Here is a summary of what we have learned in this chapter: Although Catholic theologians talk about “three Persons” in their Trinity, they do not really teach three persons! The Son is something God keeps inventing out of His own “intellect” (“eternal generation,” it is called). The two of them exude, or float out, something called “the Holy Ghost” which isn’t really there. It is only an expression of the “will” of God. Over the centuries, Catholic theologians gradually combined pagan concepts with a misinterpretation of Scripture—to present the world with a magnificent counterfeit of the truth:

(1) A Son who is always partly there and always partly emerging out (“continuous generation”) from the Father.
(2) A Holy Spirit, which has no separate existence, but is continually exhaled (“continuous spiration”) from both the Father and the Son.
(3) A Father who has less existence than His nature and is only part of a mixed-up “one essence.”

It is INSIDE Roman Catholic theology that we find the seeds of the modern errors that Christ had a beginning and is not eternal, and the Holy Spirit does not really exist.

Is this what you want to believe? error originated by Catholic priests—or the Bible truth that the Father, Son, and Holy Spirit are distinct individuals who are fully separate, fully divine, and fully eternal?

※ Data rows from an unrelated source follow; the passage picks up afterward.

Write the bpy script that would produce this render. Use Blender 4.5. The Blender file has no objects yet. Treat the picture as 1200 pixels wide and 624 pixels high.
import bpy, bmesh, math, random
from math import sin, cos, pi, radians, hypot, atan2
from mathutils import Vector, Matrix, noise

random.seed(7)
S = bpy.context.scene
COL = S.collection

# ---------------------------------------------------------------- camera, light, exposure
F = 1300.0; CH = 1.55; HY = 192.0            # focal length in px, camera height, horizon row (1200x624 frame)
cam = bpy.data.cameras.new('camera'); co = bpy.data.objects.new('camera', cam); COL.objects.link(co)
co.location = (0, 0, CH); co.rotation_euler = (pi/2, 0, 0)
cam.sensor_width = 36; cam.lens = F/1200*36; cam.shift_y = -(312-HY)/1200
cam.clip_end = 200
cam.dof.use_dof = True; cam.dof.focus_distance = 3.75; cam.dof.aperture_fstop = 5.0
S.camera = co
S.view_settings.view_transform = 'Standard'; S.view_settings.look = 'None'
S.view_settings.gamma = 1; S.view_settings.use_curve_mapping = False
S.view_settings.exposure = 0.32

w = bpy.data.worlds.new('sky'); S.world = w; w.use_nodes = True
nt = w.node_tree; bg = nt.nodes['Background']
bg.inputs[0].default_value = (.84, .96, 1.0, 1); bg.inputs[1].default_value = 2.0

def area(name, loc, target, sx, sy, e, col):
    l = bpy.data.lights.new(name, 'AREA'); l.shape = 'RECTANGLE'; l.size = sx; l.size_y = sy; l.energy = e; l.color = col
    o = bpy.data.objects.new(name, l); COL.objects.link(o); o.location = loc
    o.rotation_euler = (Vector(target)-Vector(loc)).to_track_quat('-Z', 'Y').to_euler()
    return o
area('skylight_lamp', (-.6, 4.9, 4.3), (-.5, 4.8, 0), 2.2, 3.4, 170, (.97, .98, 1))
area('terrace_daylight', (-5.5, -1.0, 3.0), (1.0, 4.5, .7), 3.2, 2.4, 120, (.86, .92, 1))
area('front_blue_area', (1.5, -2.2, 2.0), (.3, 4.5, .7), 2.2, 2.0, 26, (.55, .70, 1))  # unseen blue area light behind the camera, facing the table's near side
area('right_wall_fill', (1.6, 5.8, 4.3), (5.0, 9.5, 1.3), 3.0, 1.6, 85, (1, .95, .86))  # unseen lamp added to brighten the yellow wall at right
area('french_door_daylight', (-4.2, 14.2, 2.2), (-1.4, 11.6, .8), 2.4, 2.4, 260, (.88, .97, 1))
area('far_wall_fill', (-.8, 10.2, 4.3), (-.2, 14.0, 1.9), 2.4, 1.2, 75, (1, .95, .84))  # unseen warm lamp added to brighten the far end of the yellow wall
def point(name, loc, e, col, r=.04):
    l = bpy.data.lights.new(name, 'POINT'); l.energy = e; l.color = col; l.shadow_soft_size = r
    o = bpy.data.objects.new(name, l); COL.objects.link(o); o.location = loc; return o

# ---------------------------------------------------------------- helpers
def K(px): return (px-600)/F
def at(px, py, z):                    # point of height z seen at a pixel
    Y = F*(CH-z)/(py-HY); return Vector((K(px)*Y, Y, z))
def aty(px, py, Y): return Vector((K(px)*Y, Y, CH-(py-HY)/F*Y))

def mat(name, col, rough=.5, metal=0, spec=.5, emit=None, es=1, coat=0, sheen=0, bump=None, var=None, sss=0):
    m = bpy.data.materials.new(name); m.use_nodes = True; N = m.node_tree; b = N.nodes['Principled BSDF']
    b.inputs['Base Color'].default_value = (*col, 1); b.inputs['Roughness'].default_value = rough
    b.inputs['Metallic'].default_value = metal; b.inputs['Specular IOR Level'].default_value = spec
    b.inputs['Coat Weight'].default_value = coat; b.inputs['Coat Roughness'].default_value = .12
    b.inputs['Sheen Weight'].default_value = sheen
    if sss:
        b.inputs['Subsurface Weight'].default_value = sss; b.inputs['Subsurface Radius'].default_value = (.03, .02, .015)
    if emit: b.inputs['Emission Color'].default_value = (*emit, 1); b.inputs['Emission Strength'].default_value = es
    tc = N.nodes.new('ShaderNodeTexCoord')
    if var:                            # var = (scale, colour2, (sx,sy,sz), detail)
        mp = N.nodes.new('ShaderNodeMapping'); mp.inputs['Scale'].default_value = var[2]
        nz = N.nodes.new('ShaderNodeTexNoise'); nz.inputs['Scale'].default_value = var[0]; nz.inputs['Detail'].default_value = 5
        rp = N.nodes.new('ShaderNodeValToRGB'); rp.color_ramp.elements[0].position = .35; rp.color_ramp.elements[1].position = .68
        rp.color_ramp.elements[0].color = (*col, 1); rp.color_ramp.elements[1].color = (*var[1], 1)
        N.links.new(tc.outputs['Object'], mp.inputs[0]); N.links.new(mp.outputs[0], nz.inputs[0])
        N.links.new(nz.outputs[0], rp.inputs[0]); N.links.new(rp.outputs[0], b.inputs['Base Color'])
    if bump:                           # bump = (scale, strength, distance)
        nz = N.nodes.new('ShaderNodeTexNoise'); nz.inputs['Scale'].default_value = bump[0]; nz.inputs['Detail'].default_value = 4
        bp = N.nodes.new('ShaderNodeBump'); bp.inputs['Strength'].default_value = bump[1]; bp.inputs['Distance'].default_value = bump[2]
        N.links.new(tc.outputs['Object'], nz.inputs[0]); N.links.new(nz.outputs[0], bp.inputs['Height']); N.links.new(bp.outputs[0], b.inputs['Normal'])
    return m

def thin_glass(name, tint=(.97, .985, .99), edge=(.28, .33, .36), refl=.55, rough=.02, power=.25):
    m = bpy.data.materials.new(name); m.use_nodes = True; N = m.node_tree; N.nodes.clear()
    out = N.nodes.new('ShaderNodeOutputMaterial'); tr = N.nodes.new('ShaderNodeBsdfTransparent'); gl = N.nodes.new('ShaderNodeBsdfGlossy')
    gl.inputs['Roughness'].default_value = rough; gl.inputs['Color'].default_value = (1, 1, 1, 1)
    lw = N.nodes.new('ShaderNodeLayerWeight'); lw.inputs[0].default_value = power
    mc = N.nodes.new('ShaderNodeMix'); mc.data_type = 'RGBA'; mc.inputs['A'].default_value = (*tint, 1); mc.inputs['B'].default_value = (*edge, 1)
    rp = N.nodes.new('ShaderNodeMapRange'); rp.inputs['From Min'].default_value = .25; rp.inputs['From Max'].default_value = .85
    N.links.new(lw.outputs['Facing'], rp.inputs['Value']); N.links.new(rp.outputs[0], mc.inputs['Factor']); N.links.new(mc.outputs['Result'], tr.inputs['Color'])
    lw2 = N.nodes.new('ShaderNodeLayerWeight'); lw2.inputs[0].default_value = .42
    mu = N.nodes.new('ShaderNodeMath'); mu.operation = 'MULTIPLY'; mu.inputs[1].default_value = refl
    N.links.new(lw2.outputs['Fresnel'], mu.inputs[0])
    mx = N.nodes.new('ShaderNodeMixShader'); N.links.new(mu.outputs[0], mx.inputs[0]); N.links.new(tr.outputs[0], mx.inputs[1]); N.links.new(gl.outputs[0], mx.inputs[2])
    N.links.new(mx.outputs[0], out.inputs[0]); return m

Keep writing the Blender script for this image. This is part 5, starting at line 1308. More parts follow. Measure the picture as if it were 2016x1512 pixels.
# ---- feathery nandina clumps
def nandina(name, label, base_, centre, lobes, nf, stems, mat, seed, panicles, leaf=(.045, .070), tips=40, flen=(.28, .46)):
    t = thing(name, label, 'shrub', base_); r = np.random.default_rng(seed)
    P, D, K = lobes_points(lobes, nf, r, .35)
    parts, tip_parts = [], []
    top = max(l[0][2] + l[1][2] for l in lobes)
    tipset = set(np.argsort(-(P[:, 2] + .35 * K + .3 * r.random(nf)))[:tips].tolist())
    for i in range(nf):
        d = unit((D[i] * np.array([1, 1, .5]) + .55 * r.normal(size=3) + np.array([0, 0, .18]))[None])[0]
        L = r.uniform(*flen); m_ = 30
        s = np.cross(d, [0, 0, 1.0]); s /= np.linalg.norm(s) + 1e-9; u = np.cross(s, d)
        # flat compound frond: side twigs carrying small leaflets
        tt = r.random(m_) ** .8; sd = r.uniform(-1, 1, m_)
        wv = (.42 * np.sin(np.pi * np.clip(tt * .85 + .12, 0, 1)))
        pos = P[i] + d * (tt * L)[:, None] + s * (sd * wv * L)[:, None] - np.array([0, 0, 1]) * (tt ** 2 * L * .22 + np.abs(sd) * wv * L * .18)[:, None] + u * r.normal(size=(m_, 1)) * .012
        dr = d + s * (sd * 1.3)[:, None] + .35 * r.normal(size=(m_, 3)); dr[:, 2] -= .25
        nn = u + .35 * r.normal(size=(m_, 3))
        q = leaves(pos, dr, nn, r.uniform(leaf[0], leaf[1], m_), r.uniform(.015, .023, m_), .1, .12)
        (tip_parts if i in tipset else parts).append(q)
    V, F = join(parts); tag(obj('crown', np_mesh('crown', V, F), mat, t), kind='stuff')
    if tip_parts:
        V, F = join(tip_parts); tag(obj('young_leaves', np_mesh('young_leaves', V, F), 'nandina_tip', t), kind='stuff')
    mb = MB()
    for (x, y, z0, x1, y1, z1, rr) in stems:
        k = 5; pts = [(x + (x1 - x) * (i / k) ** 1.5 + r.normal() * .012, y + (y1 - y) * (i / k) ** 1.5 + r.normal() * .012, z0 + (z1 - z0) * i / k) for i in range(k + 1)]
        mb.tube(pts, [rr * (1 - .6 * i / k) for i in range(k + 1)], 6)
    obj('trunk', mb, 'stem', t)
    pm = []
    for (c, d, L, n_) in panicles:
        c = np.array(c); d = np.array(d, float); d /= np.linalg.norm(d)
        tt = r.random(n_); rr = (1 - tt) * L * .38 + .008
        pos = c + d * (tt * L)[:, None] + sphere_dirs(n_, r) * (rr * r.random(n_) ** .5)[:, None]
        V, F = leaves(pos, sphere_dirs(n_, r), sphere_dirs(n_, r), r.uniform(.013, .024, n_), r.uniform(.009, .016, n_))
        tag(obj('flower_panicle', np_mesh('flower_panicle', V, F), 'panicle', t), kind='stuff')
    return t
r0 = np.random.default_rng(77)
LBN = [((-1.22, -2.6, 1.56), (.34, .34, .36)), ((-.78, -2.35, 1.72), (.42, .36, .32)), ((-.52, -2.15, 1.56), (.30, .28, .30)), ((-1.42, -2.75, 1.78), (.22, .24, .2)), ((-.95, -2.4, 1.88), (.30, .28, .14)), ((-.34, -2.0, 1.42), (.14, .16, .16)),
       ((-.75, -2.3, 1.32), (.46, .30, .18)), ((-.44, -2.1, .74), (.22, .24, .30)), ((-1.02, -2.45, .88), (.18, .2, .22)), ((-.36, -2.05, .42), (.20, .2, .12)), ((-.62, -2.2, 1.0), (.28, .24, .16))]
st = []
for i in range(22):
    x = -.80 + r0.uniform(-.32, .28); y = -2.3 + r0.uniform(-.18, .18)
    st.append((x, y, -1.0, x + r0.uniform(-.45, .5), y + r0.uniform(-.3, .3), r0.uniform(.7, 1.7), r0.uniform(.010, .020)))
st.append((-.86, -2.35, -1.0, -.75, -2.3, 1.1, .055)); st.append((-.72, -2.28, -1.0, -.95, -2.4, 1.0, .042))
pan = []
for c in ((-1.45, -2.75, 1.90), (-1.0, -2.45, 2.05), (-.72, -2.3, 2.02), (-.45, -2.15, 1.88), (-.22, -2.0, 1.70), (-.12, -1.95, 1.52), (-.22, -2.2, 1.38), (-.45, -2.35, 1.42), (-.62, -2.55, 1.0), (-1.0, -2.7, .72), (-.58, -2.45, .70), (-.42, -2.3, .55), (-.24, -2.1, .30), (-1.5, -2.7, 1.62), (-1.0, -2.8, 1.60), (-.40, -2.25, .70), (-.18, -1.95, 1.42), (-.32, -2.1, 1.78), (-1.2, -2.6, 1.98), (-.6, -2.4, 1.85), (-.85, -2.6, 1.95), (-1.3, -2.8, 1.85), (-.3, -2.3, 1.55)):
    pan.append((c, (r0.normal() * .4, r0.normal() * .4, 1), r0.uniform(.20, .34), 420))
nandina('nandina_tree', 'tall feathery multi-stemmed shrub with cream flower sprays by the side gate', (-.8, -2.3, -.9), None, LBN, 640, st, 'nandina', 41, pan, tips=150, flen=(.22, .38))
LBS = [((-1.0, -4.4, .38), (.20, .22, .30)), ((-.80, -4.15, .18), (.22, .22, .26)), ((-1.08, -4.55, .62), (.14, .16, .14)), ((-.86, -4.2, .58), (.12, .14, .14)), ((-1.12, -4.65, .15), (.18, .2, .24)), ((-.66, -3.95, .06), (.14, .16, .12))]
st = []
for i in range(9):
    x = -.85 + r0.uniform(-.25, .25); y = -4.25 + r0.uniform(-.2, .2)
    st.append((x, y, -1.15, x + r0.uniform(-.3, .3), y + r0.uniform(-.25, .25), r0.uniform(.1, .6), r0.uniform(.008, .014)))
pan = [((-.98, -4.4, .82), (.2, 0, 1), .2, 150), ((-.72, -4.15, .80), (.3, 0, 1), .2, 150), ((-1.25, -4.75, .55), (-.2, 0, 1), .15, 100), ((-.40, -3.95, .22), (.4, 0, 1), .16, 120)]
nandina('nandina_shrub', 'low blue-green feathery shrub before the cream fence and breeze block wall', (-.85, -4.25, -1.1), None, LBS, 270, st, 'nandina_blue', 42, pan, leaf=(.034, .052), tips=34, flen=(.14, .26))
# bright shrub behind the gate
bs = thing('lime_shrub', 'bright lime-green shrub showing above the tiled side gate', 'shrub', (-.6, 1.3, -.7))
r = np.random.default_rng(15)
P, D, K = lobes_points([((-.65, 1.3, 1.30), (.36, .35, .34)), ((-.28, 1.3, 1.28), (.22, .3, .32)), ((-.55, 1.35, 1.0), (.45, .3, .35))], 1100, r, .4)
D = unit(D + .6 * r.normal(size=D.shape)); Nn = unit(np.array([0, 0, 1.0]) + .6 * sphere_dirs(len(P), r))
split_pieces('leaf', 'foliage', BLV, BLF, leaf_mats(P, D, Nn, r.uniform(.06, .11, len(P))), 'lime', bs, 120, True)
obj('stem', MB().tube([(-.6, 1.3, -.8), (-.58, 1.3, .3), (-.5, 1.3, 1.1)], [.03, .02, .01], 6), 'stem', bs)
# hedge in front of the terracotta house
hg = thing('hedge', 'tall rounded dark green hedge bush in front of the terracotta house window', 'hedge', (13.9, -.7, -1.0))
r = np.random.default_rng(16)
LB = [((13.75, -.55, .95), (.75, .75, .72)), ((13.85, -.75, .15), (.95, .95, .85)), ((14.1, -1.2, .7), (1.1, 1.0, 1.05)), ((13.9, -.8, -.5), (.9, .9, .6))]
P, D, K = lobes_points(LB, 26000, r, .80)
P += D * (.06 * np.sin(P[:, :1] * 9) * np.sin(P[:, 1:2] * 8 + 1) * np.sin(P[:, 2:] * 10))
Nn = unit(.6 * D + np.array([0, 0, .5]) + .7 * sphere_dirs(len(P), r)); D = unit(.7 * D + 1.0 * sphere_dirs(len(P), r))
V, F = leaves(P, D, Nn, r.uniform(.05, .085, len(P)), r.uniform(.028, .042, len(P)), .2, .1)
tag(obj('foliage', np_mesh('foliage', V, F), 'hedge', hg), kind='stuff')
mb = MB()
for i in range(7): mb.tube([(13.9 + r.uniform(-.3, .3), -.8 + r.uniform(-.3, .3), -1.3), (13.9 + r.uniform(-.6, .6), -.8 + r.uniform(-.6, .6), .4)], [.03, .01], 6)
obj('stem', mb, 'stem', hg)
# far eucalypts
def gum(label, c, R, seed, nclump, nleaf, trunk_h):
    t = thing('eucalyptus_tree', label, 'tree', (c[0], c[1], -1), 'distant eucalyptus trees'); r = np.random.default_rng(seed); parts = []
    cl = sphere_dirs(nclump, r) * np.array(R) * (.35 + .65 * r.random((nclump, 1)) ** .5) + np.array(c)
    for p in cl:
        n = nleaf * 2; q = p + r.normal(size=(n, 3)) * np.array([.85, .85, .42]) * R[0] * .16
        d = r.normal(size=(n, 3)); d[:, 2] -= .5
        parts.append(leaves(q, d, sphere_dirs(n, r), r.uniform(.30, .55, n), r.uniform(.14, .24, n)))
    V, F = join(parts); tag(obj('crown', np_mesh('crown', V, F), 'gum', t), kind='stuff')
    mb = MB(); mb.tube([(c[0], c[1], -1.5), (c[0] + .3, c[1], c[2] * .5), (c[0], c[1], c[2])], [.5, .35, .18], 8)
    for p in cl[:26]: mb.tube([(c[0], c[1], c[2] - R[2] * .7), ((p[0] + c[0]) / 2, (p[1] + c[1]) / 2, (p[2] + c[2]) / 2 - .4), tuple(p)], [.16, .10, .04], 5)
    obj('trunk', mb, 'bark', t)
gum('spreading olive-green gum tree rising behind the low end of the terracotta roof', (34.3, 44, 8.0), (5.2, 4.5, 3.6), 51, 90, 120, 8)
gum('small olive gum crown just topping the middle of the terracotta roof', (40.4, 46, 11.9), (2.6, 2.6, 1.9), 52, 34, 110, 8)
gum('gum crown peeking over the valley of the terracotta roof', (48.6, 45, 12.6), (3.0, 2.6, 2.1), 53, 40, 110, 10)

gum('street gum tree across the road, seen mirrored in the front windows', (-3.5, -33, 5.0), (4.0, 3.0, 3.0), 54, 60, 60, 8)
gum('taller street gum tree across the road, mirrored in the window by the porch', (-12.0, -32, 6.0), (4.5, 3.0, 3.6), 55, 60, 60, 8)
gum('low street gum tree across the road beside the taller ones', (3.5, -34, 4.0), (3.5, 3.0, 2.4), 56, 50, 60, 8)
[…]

“Our opponents sometimes claim that no belief should be held dogmatically which is not explicitly stated in Scripture . . But the Protestant churches have themselves accepted such dogmas as the [Catholic] Trinity, for which there is no such precise authority in the Gospels.”— Life magazine, October 30, 1950.

“Q. Do you observe other necessary truths as taught by the Church, not clearly laid down in Scripture?

“A. The doctrine of the [CATHOLIC] Trinity, a doctrine the knowledge of which is certainly necessary to salvation, is not explicitly and evidently laid down in Scripture, in the Protestant sense of private interpretation.”—Doctrinal Catechism, quoted in Review and Herald, August 22, 1854.